##### Supplied information #####

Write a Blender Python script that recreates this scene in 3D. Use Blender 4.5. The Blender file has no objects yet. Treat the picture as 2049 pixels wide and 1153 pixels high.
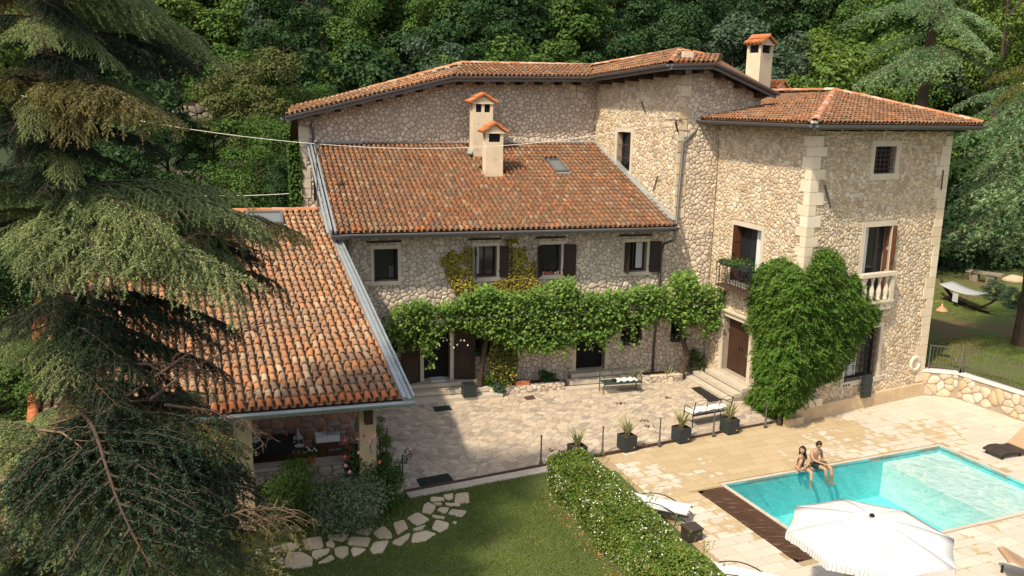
import bpy, math, random
import numpy as np
from mathutils import Vector, Matrix, noise
D = bpy.data; SC = bpy.context.scene; COL = SC.collection
R = random.Random(11); NR = np.random.default_rng(5)
rad = math.radians
# ---------------------------------------------------------------- camera
F_PX, PITCH, ROLL, CAM_H = 1710.0, rad(12.0), 0.018, 10.6
fw = Vector((0, math.cos(PITCH), -math.sin(PITCH)))
r0 = Vector((1, 0, 0)); u0 = r0.cross(fw)
rt = r0*math.cos(ROLL) + u0*math.sin(ROLL); up = u0*math.cos(ROLL) - r0*math.sin(ROLL)
CAMP = Vector((0, 0, CAM_H))
cam = D.cameras.new('camera'); camo = D.objects.new('camera', cam); COL.objects.link(camo)
camo.matrix_world = Matrix(((rt.x, up.x, -fw.x, 0), (rt.y, up.y, -fw.y, 0), (rt.z, up.z, -fw.z, CAM_H), (0, 0, 0, 1)))
cam.sensor_width = 36; cam.lens = F_PX/2049*36; cam.clip_start = .3; cam.clip_end = 600
SC.camera = camo
# ---------------------------------------------------------------- light
SUN_V = Vector((-.49, -.61, 1.0)).normalized()       # towards the sun
w = D.worlds.new('World'); SC.world = w; w.use_nodes = True
nt = w.node_tree; bg = nt.nodes['Background']
sky = nt.nodes.new('ShaderNodeTexSky'); sky.sky_type = 'NISHITA'; sky.sun_disc = False
sky.sun_elevation = math.asin(SUN_V.z); sky.sun_rotation = math.atan2(SUN_V.x, SUN_V.y)
sky.dust_density = 3.0; sky.air_density = 1.0; sky.ozone_density = 1.0
hs = nt.nodes.new('ShaderNodeHueSaturation'); hs.inputs['Saturation'].default_value = .55; nt.links.new(sky.outputs[0], hs.inputs['Color']); nt.links.new(hs.outputs[0], bg.inputs[0]); bg.inputs[1].default_value = .142
sun = D.lights.new('sun', 'SUN'); sun.energy = 3.9; sun.angle = rad(2.2); sun.color = (1, .86, .66)
suno = D.objects.new('sun', sun); COL.objects.link(suno)
suno.rotation_euler = SUN_V.to_track_quat('Z', 'Y').to_euler(); suno.location = (-20, -20, 40)
SC.view_settings.view_transform = 'Standard'; SC.view_settings.look = 'None'
SC.view_settings.exposure = 0.37; SC.view_settings.gamma = 1.0
try: SC.view_settings.use_curve_mapping = False
except Exception: pass
SC.cycles.max_bounces = 6; SC.cycles.transparent_max_bounces = 12
SC.cycles.caustics_reflective = False; SC.cycles.caustics_refractive = False
# ---------------------------------------------------------------- geometry helpers
def V(*a): return Vector(a)
def ray(x, y): return fw + rt*((x-1024.5)/F_PX) - up*((y-576.5)/F_PX)
def onz(x, y, z=0.0):
    d = ray(x, y); return CAMP + d*((z-CAM_H)/d.z)
def at(x, y, depth): return CAMP + ray(x, y)*depth
class Frame:
    """O + u*U + v*W + n*N : U along the surface, W up, N outward"""
    def __init__(s, O, ang=None, side=-1, U=None, W=None, N=None):
        s.O = Vector(O)
        if ang is not None:
            a = rad(ang); s.U = V(math.cos(a), math.sin(a), 0); s.W = V(0, 0, 1)
            s.N = V(math.sin(a), -math.cos(a), 0) if side < 0 else V(-math.sin(a), math.cos(a), 0)
        else: s.U, s.W, s.N = U, W, N
    def __call__(s, u, v, n=0.0): return s.O + s.U*u + s.W*v + s.N*n
    def px(s, x, y, n=0.0):
        d = ray(x, y); o = s.O + s.N*n - CAMP
        t = o.dot(s.N)/d.dot(s.N); p = CAMP + d*t - s.O
        return p.dot(s.U), p.dot(s.W)
    def off(s, u=0, v=0, n=0):
        f = Frame.__new__(Frame); f.O = s(u, v, n); f.U, f.W, f.N = s.U, s.W, s.N; return f
def link(o, parent=None):
    COL.objects.link(o)
    if parent is not None:
        o.parent = parent
        if parent.get('_w') : o.location = -parent.location
    return o
_tops = []
def thing(name, label, cat, loc=(0, 0, 0), rz=0, group=None, world=True):
    o = D.objects.new(name, None); COL.objects.link(o); o.location = loc; o.rotation_euler = (0, 0, rz)
    o.empty_display_size = .2
    o['label'] = label; o['category'] = cat
    if group: o['group'] = group
    if world: o['_w'] = 1; _tops.append(o)
    return o
def tag(o, label=None, cat=None, group=None, kind=None):
    if label: o['label'] = label
    if cat: o['category'] = cat
    if group: o['group'] = group
    if kind: o['kind'] = kind
    return o
def rawmesh(name, verts, faces, mats, mi=None, smooth=False):
    me = D.meshes.new(name); me.from_pydata([tuple(v) for v in verts], [], faces)
    for m in (mats if isinstance(mats, (list, tuple)) else [mats]): me.materials.append(m)
    if mi is not None: me.polygons.foreach_set('material_index', mi)
    if smooth: me.polygons.foreach_set('use_smooth', [True]*len(faces))
    return me
def npmesh(name, verts, quads, mats, mi=None, smooth=False):
    """verts (N,3) array, quads (M,k) array with one k"""
    me = D.meshes.new(name); k = quads.shape[1]; M = len(quads)
    me.vertices.add(len(verts)); me.vertices.foreach_set('co', verts.astype(np.float32).ravel())
    me.loops.add(M*k); me.loops.foreach_set('vertex_index', quads.astype(np.int32).ravel())
    me.polygons.add(M); me.polygons.foreach_set('loop_start', np.arange(0, M*k, k, dtype=np.int32))
    try: me.polygons.foreach_set('loop_total', np.full(M, k, dtype=np.int32))
    except Exception: pass
    for m in (mats if isinstance(mats, (list, tuple)) else [mats]): me.materials.append(m)
    if mi is not None: me.polygons.foreach_set('material_index', np.asarray(mi, dtype=np.int32))
    if smooth: me.polygons.foreach_set('use_smooth', np.ones(M, dtype=bool))
    me.update(calc_edges=True); return me
def mobj(name, me, parent=None, **k):
    return tag(link(D.objects.new(name, me), parent), **k)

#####

Task: Reproduce the listing word for word and omit its pictures.

Answer below:
Write a Blender Python script that recreates this scene in 3D. Use Blender 4.5. The Blender file has no objects yet. Treat the picture as 2049 pixels wide and 1153 pixels high.
import bpy, math, random
import numpy as np
from mathutils import Vector, Matrix, noise
D = bpy.data; SC = bpy.context.scene; COL = SC.collection
R = random.Random(11); NR = np.random.default_rng(5)
rad = math.radians
# ---------------------------------------------------------------- camera
F_PX, PITCH, ROLL, CAM_H = 1710.0, rad(12.0), 0.018, 10.6
fw = Vector((0, math.cos(PITCH), -math.sin(PITCH)))
r0 = Vector((1, 0, 0)); u0 = r0.cross(fw)
rt = r0*math.cos(ROLL) + u0*math.sin(ROLL); up = u0*math.cos(ROLL) - r0*math.sin(ROLL)
CAMP = Vector((0, 0, CAM_H))
cam = D.cameras.new('camera'); camo = D.objects.new('camera', cam); COL.objects.link(camo)
camo.matrix_world = Matrix(((rt.x, up.x, -fw.x, 0), (rt.y, up.y, -fw.y, 0), (rt.z, up.z, -fw.z, CAM_H), (0, 0, 0, 1)))
cam.sensor_width = 36; cam.lens = F_PX/2049*36; cam.clip_start = .3; cam.clip_end = 600
SC.camera = camo
# ---------------------------------------------------------------- light
SUN_V = Vector((-.49, -.61, 1.0)).normalized()       # towards the sun
w = D.worlds.new('World'); SC.world = w; w.use_nodes = True
nt = w.node_tree; bg = nt.nodes['Background']
sky = nt.nodes.new('ShaderNodeTexSky'); sky.sky_type = 'NISHITA'; sky.sun_disc = False
sky.sun_elevation = math.asin(SUN_V.z); sky.sun_rotation = math.atan2(SUN_V.x, SUN_V.y)
sky.dust_density = 3.0; sky.air_density = 1.0; sky.ozone_density = 1.0
hs = nt.nodes.new('ShaderNodeHueSaturation'); hs.inputs['Saturation'].default_value = .55; nt.links.new(sky.outputs[0], hs.inputs['Color']); nt.links.new(hs.outputs[0], bg.inputs[0]); bg.inputs[1].default_value = .142
sun = D.lights.new('sun', 'SUN'); sun.energy = 3.9; sun.angle = rad(2.2); sun.color = (1, .86, .66)
suno = D.objects.new('sun', sun); COL.objects.link(suno)
suno.rotation_euler = SUN_V.to_track_quat('Z', 'Y').to_euler(); suno.location = (-20, -20, 40)
SC.view_settings.view_transform = 'Standard'; SC.view_settings.look = 'None'
SC.view_settings.exposure = 0.37; SC.view_settings.gamma = 1.0
try: SC.view_settings.use_curve_mapping = False
except Exception: pass
SC.cycles.max_bounces = 6; SC.cycles.transparent_max_bounces = 12
SC.cycles.caustics_reflective = False; SC.cycles.caustics_refractive = False
# ---------------------------------------------------------------- geometry helpers
def V(*a): return Vector(a)
def ray(x, y): return fw + rt*((x-1024.5)/F_PX) - up*((y-576.5)/F_PX)
def onz(x, y, z=0.0):
    d = ray(x, y); return CAMP + d*((z-CAM_H)/d.z)
def at(x, y, depth): return CAMP + ray(x, y)*depth
class Frame:
    """O + u*U + v*W + n*N : U along the surface, W up, N outward"""
    def __init__(s, O, ang=None, side=-1, U=None, W=None, N=None):
        s.O = Vector(O)
        if ang is not None:
            a = rad(ang); s.U = V(math.cos(a), math.sin(a), 0); s.W = V(0, 0, 1)
            s.N = V(math.sin(a), -math.cos(a), 0) if side < 0 else V(-math.sin(a), math.cos(a), 0)
        else: s.U, s.W, s.N = U, W, N
    def __call__(s, u, v, n=0.0): return s.O + s.U*u + s.W*v + s.N*n
    def px(s, x, y, n=0.0):
        d = ray(x, y); o = s.O + s.N*n - CAMP
        t = o.dot(s.N)/d.dot(s.N); p = CAMP + d*t - s.O
        return p.dot(s.U), p.dot(s.W)
    def off(s, u=0, v=0, n=0):
        f = Frame.__new__(Frame); f.O = s(u, v, n); f.U, f.W, f.N = s.U, s.W, s.N; return f
def link(o, parent=None):
    COL.objects.link(o)
    if parent is not None:
        o.parent = parent
        if parent.get('_w') : o.location = -parent.location
    return o
_tops = []
def thing(name, label, cat, loc=(0, 0, 0), rz=0, group=None, world=True):
    o = D.objects.new(name, None); COL.objects.link(o); o.location = loc; o.rotation_euler = (0, 0, rz)
    o.empty_display_size = .2
    o['label'] = label; o['category'] = cat
    if group: o['group'] = group
    if world: o['_w'] = 1; _tops.append(o)
    return o
def tag(o, label=None, cat=None, group=None, kind=None):
    if label: o['label'] = label
    if cat: o['category'] = cat
    if group: o['group'] = group
    if kind: o['kind'] = kind
    return o
def rawmesh(name, verts, faces, mats, mi=None, smooth=False):
    me = D.meshes.new(name); me.from_pydata([tuple(v) for v in verts], [], faces)
    for m in (mats if isinstance(mats, (list, tuple)) else [mats]): me.materials.append(m)
    if mi is not None: me.polygons.foreach_set('material_index', mi)
    if smooth: me.polygons.foreach_set('use_smooth', [True]*len(faces))
    return me
def npmesh(name, verts, quads, mats, mi=None, smooth=False):
    """verts (N,3) array, quads (M,k) array with one k"""
    me = D.meshes.new(name); k = quads.shape[1]; M = len(quads)
    me.vertices.add(len(verts)); me.vertices.foreach_set('co', verts.astype(np.float32).ravel())
    me.loops.add(M*k); me.loops.foreach_set('vertex_index', quads.astype(np.int32).ravel())
    me.polygons.add(M); me.polygons.foreach_set('loop_start', np.arange(0, M*k, k, dtype=np.int32))
    try: me.polygons.foreach_set('loop_total', np.full(M, k, dtype=np.int32))
    except Exception: pass
    for m in (mats if isinstance(mats, (list, tuple)) else [mats]): me.materials.append(m)
    if mi is not None: me.polygons.foreach_set('material_index', np.asarray(mi, dtype=np.int32))
    if smooth: me.polygons.foreach_set('use_smooth', np.ones(M, dtype=bool))
    me.update(calc_edges=True); return me
def mobj(name, me, parent=None, **k):
    return tag(link(D.objects.new(name, me), parent), **k)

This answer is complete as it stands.